Nadie en su sano juicio pediría que un narco de la talla de Ricardito o de tantos otros que están en la cárcel, sea dejado en libertad o acceda a penas alternativas. Ni que un asesino o un violador no esté donde debe estar: recluido. Pero todos los uruguayos deberíamos ser conscientes de que hay miles de presos que ahora viven en condiciones infrahumanas y que volverán a delinquir muy poco después de que sean liberados, que podrían ser recuperados o incluso no llegar a la cárcel y cumplir otro tipo de penas que, tal vez, los mantendrían más alejados del delito.

“El aumento del castigo a los infractores con penas de prisión, en cárceles deplorables, en lugar de un enfoque que priorice la rehabilitación, la prevención o la reintegración de los delincuentes a la sociedad, reproduce un espiral de violencia en los centros de reclusión, además de violar principios básicos de derechos humanos", dice un informe publicado este mes por Ceres.

Hay muchos uruguayos que se consideran defensores de los derechos humanos siempre que no sea en las cárceles. Hay otros que creen que una persona que cometió un delito no tiene derecho a derechos humanos. Lo que no terminan de procesar estos uruguayos, y los que piden más y más penas para intentar parar una inseguridad que siempre y lógicamente asusta, es que la ecuación más presos, en peores condiciones, sin la rehabilitación mínima que les permita volver a la sociedad y no volver a delinquir, son un peligro enorme para la misma seguridad que queremos mejorar. 

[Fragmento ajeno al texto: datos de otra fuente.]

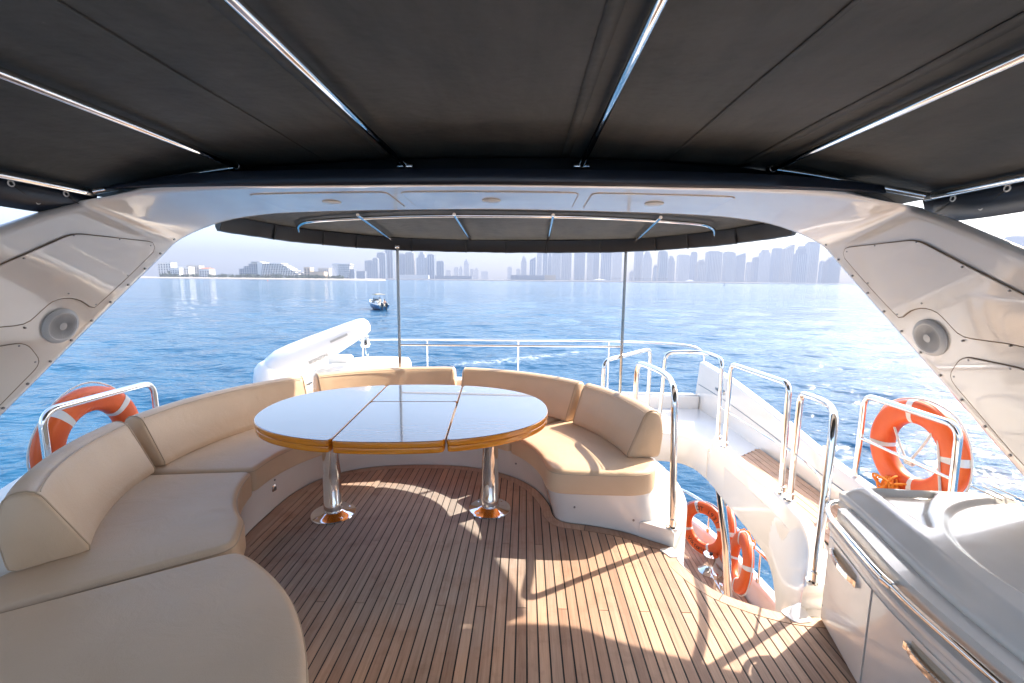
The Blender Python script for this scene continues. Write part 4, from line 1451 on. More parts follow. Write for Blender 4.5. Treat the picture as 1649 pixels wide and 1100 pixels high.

Por eso es que es esencial no confundir a un Ricardito o a un González Bica con todos los presos. Esos casos, y otros de gravedad, deben estar en la cárcel y tal vez incluso en las condiciones de aislamiento que impuso el Ministerio del Interior al primero, para evitar que siguiera coordinado a la organización que trafica droga pero que también coacciona y asesina.

Esta semana también se conoció otro informe oficial que confirma lo que se sabía sin números tan exactos. El primer informe de reincidencia penitenciaria en Uruguay alerta de que menos de un año luego de ser liberados, casi la mitad de los presos volverá a la cárcel. Más de la cuarta parte vuelve al encierro antes de los seis meses de su liberación. Casi la mitad lo hace antes del año y seis de cada diez antes de los dos años. En total, siete de cada diez personas que fueron liberadas, volverán a la cárcel. 

“Una buena proporción de la reincidencia se explica por delincuentes que cometen delitos de baja gravedad, pero que son numerosos (representan la mitad de los hoy presos en el país), que reinciden en un tiempo relativamente corto después de su liberación y con una cantidad de antecedentes penales bastante mayor al resto… como un círculo”, explicó el coordinador de Estrategias Focalizadas de Prevención Policial del Delito del Ministerio del Interior, Diego Sanjurjo. Por eso es que las penas más duras, como la que manda directamente a la cárcel a una mujer por ingresar marihuana en un centro de reclusión, no son la solución. Aumentar las penas es una lectura que “va en contra de la evidencia internacional” y de la capacidad del sistema de atender a esta población, advierte Sanjurjo.

Los que reinciden más son hombres menores de 35 años con penas cortas. ¿Acaso no volverían a delinquir si, en algunos casos, se les dieran penas alternativas que los mantuvieran lejos de una cárcel que, se sabe, es un centro de enseñanza de técnicas para delinquir más y mejor? Uruguay debe hacerse esa pregunta y debe analizar con seriedad alternativas al “marche preso” por cualquier delito. Uruguay debe, también, asumir que gastar más de los millones de dólares que ya se gastan en cárceles y reclusos, es una necesidad para al menos intentar cortar con el círculo vicioso de la violencia.

En el informe de Ceres hay un párrafo que resume bien la ceguera ya no de las autoridades ni del gobierno de turno, sino de una sociedad que prefiere señalar con el dedo y protestar, pero que pone el grito en el cielo si a algún político se le ocurre decir que hay que invertir más en cárceles y rehabilitación. “A Uruguay le cuesta asumir la preocupante realidad que se vive desde hace décadas detrás de los muros de sus cárceles. También reconocer plenamente que lo que acontece en el sistema penitenciario tarde o temprano se reflejará en la sociedad en su conjunto, si es que no lo hace ya”.